• What is needed: Will you output all of the data below exactly, omitting the images?

--- START OF Collected data ---

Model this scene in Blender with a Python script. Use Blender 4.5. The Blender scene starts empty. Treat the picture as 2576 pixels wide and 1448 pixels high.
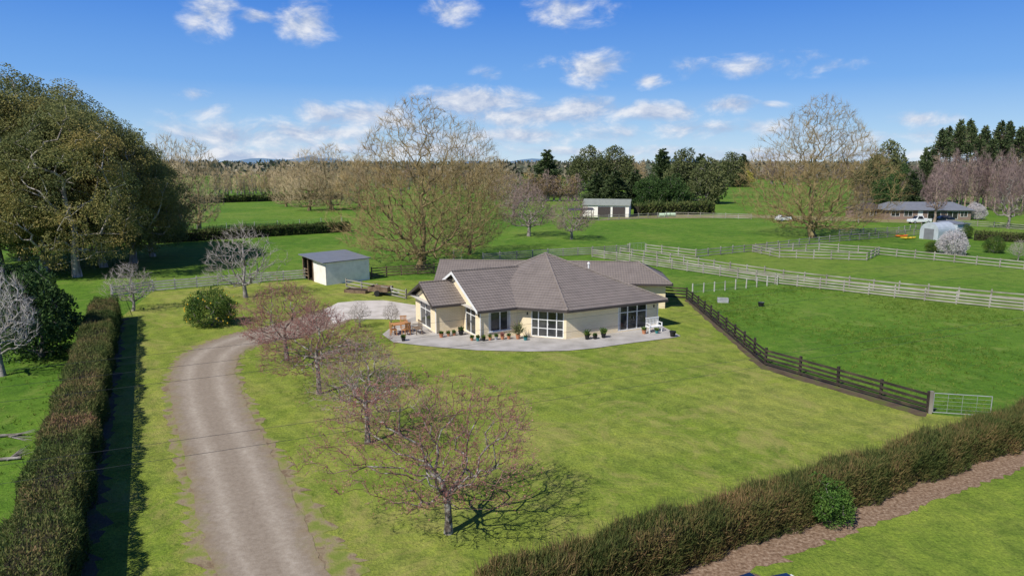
import bpy, math, random
import numpy as np
from math import sin, cos, radians, pi
from mathutils import Vector, Quaternion
SC=bpy.context.scene; COL=SC.collection
F=1709.0; PT=radians(10.25); HC=13.0
def G(px,py,z=0.0):
    v=(724-py)/F; u=(px-1288)/F
    dy=cos(PT)+v*sin(PT); dz=-sin(PT)+v*cos(PT); t=(z-HC)/dz
    return Vector((u*t,dy*t,z))
def Zat(py,D):
    v=(724-py)/F; dy=cos(PT)+v*sin(PT); dz=-sin(PT)+v*cos(PT)
    return HC+dz*D/dy
def mpp(D): return D/F*1.01
# ------------------------------------------------------------ materials
def nn(nt,t,**k):
    n=nt.nodes.new(t)
    for a,b in k.items(): setattr(n,a,b)
    return n
def ramp(nt,cols,lo,hi,pos=None):
    r=nn(nt,'ShaderNodeValToRGB'); e=r.color_ramp.elements; n=len(cols)
    while len(e)<n: e.new(.5)
    for i,c in enumerate(cols):
        e[i].position=pos[i] if pos else lo+(hi-lo)*i/max(1,n-1); e[i].color=(*c,1)
    return r
def math_(nt,op,a,b=None,clamp=False):
    m=nn(nt,'ShaderNodeMath',operation=op,use_clamp=clamp)
    for i,x in enumerate((a,b)):
        if x is None: continue
        if isinstance(x,(int,float)): m.inputs[i].default_value=x
        else: nt.links.new(x,m.inputs[i])
    return m.outputs[0]
def noise(nt,vec,scale,detail=4,rough=.55,dist=0):
    n=nn(nt,'ShaderNodeTexNoise'); n.inputs['Scale'].default_value=scale; n.inputs['Detail'].default_value=detail
    n.inputs['Roughness'].default_value=rough; n.inputs['Distortion'].default_value=dist
    nt.links.new(vec,n.inputs['Vector']); return n.outputs['Fac']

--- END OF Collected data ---

• Result of the task:
Model this scene in Blender with a Python script. Use Blender 4.5. The Blender scene starts empty. Treat the picture as 2576 pixels wide and 1448 pixels high.
import bpy, math, random
import numpy as np
from math import sin, cos, radians, pi
from mathutils import Vector, Quaternion
SC=bpy.context.scene; COL=SC.collection
F=1709.0; PT=radians(10.25); HC=13.0
def G(px,py,z=0.0):
    v=(724-py)/F; u=(px-1288)/F
    dy=cos(PT)+v*sin(PT); dz=-sin(PT)+v*cos(PT); t=(z-HC)/dz
    return Vector((u*t,dy*t,z))
def Zat(py,D):
    v=(724-py)/F; dy=cos(PT)+v*sin(PT); dz=-sin(PT)+v*cos(PT)
    return HC+dz*D/dy
def mpp(D): return D/F*1.01
# ------------------------------------------------------------ materials
def nn(nt,t,**k):
    n=nt.nodes.new(t)
    for a,b in k.items(): setattr(n,a,b)
    return n
def ramp(nt,cols,lo,hi,pos=None):
    r=nn(nt,'ShaderNodeValToRGB'); e=r.color_ramp.elements; n=len(cols)
    while len(e)<n: e.new(.5)
    for i,c in enumerate(cols):
        e[i].position=pos[i] if pos else lo+(hi-lo)*i/max(1,n-1); e[i].color=(*c,1)
    return r
def math_(nt,op,a,b=None,clamp=False):
    m=nn(nt,'ShaderNodeMath',operation=op,use_clamp=clamp)
    for i,x in enumerate((a,b)):
        if x is None: continue
        if isinstance(x,(int,float)): m.inputs[i].default_value=x
        else: nt.links.new(x,m.inputs[i])
    return m.outputs[0]
def noise(nt,vec,scale,detail=4,rough=.55,dist=0):
    n=nn(nt,'ShaderNodeTexNoise'); n.inputs['Scale'].default_value=scale; n.inputs['Detail'].default_value=detail
    n.inputs['Roughness'].default_value=rough; n.inputs['Distortion'].default_value=dist
    nt.links.new(vec,n.inputs['Vector']); return n.outputs['Fac']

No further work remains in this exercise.